*THE TASK:*
The lines from the top of the material through the line with "8), 'clip', 'chrome', lr)" are to be set down exactly. Leave the pictures out.

-------------------------

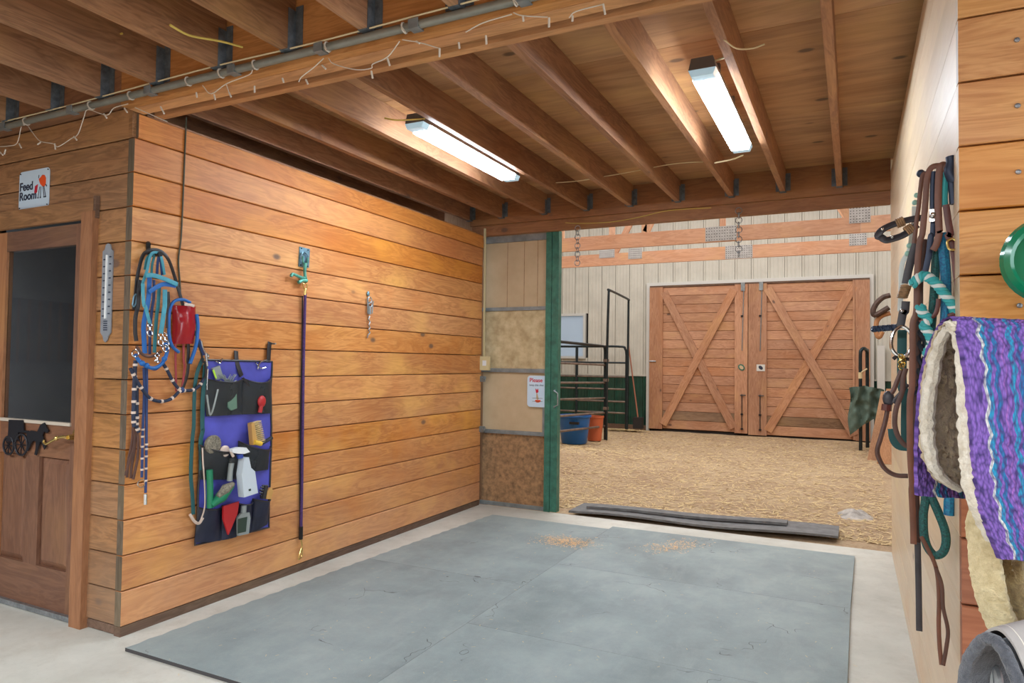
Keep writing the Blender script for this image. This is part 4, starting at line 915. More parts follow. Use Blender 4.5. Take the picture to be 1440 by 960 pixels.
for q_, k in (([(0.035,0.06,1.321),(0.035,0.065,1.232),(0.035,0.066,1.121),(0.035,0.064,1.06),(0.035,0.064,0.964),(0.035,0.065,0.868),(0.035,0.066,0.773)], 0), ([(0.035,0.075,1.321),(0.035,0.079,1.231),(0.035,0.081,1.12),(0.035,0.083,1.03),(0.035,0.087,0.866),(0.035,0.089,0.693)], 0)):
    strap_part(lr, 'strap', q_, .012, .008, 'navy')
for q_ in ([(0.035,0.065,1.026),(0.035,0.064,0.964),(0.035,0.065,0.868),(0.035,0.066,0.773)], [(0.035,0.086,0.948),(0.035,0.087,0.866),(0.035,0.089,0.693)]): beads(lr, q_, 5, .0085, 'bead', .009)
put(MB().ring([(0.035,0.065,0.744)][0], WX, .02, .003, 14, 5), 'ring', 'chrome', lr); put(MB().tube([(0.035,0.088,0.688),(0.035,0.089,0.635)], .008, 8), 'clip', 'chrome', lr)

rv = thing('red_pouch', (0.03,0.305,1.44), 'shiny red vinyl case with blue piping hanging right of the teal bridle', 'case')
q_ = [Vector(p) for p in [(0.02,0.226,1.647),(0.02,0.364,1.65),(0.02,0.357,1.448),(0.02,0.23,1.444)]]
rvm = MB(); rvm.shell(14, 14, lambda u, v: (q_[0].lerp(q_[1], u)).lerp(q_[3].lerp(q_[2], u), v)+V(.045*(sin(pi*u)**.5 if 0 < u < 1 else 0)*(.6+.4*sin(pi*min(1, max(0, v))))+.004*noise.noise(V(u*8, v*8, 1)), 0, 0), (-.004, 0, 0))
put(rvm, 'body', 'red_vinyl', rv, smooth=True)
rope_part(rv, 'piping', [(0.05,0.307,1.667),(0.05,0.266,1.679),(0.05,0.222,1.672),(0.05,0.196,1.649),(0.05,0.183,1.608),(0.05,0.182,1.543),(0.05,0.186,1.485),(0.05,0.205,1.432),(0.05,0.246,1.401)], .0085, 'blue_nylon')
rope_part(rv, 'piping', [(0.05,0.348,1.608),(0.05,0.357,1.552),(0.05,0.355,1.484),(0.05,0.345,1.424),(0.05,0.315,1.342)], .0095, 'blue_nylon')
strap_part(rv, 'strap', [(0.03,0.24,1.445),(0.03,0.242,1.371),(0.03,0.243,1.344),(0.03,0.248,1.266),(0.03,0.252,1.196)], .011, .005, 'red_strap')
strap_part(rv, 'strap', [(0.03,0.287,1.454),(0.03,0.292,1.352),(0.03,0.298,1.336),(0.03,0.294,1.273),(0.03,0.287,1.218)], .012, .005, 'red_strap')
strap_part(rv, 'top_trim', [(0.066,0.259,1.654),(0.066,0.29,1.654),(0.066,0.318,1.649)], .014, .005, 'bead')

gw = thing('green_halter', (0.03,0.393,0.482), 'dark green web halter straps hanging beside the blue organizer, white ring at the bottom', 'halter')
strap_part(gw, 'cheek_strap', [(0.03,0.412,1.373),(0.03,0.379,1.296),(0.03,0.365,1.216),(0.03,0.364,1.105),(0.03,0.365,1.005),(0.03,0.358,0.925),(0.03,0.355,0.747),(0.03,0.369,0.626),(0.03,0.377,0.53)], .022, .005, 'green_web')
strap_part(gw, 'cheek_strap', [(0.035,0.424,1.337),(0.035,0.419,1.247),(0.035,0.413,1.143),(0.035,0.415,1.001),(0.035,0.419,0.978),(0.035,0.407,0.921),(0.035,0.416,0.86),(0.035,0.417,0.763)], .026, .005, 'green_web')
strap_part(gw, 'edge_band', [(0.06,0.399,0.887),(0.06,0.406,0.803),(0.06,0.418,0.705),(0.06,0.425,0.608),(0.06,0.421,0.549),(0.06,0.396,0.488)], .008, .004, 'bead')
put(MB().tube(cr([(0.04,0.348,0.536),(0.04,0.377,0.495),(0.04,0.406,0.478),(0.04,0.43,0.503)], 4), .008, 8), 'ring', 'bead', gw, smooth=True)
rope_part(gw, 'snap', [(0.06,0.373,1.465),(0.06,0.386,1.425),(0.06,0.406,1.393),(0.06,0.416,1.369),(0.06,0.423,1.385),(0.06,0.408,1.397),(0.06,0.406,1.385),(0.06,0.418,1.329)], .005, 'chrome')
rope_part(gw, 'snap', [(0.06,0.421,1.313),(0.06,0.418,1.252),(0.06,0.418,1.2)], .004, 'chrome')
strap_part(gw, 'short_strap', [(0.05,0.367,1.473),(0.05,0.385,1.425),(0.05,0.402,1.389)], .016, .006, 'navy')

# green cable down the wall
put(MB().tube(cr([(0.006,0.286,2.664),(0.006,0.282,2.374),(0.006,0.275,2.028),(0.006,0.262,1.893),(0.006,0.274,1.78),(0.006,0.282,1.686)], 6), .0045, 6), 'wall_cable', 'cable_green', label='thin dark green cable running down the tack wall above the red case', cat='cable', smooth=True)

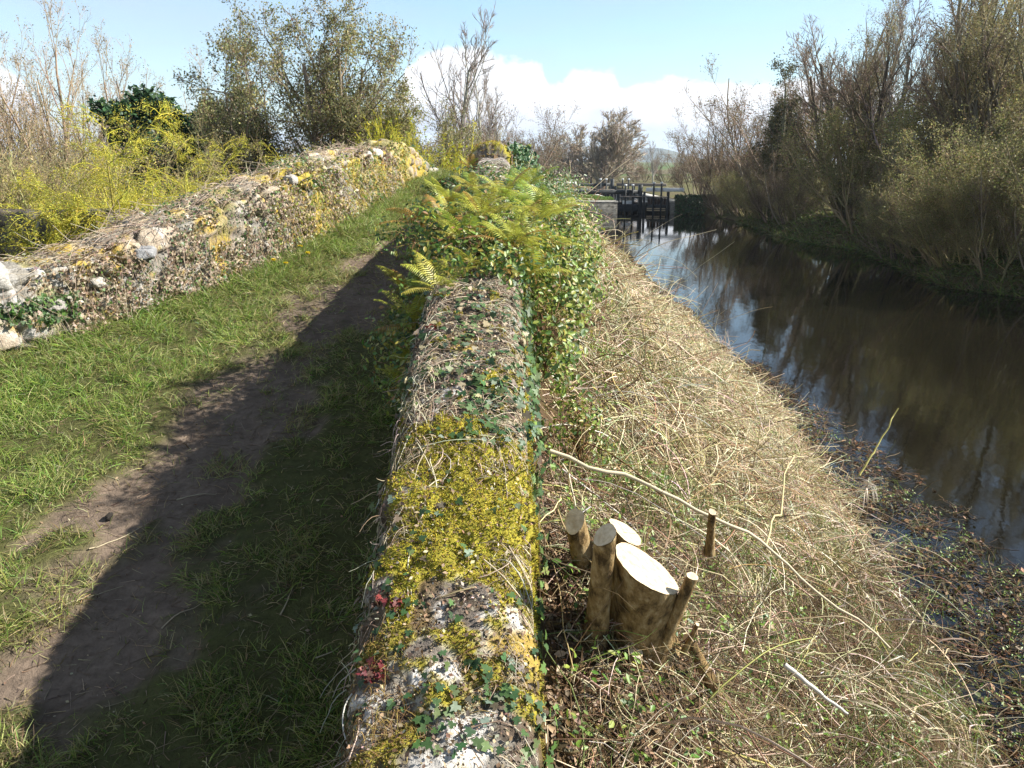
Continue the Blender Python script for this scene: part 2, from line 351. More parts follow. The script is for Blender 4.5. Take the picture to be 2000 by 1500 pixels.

-------------------------

*WRITTEN SOLUTION:*
Keep writing the Blender script for this image. This is part 4, starting at line 915. More parts follow. Use Blender 4.5. Take the picture to be 1440 by 960 pixels.
for q_, k in (([(0.035,0.06,1.321),(0.035,0.065,1.232),(0.035,0.066,1.121),(0.035,0.064,1.06),(0.035,0.064,0.964),(0.035,0.065,0.868),(0.035,0.066,0.773)], 0), ([(0.035,0.075,1.321),(0.035,0.079,1.231),(0.035,0.081,1.12),(0.035,0.083,1.03),(0.035,0.087,0.866),(0.035,0.089,0.693)], 0)):
    strap_part(lr, 'strap', q_, .012, .008, 'navy')
for q_ in ([(0.035,0.065,1.026),(0.035,0.064,0.964),(0.035,0.065,0.868),(0.035,0.066,0.773)], [(0.035,0.086,0.948),(0.035,0.087,0.866),(0.035,0.089,0.693)]): beads(lr, q_, 5, .0085, 'bead', .009)
put(MB().ring([(0.035,0.065,0.744)][0], WX, .02, .003, 14, 5), 'ring', 'chrome', lr); put(MB().tube([(0.035,0.088,0.688),(0.035,0.089,0.635)], .008, 8), 'clip', 'chrome', lr)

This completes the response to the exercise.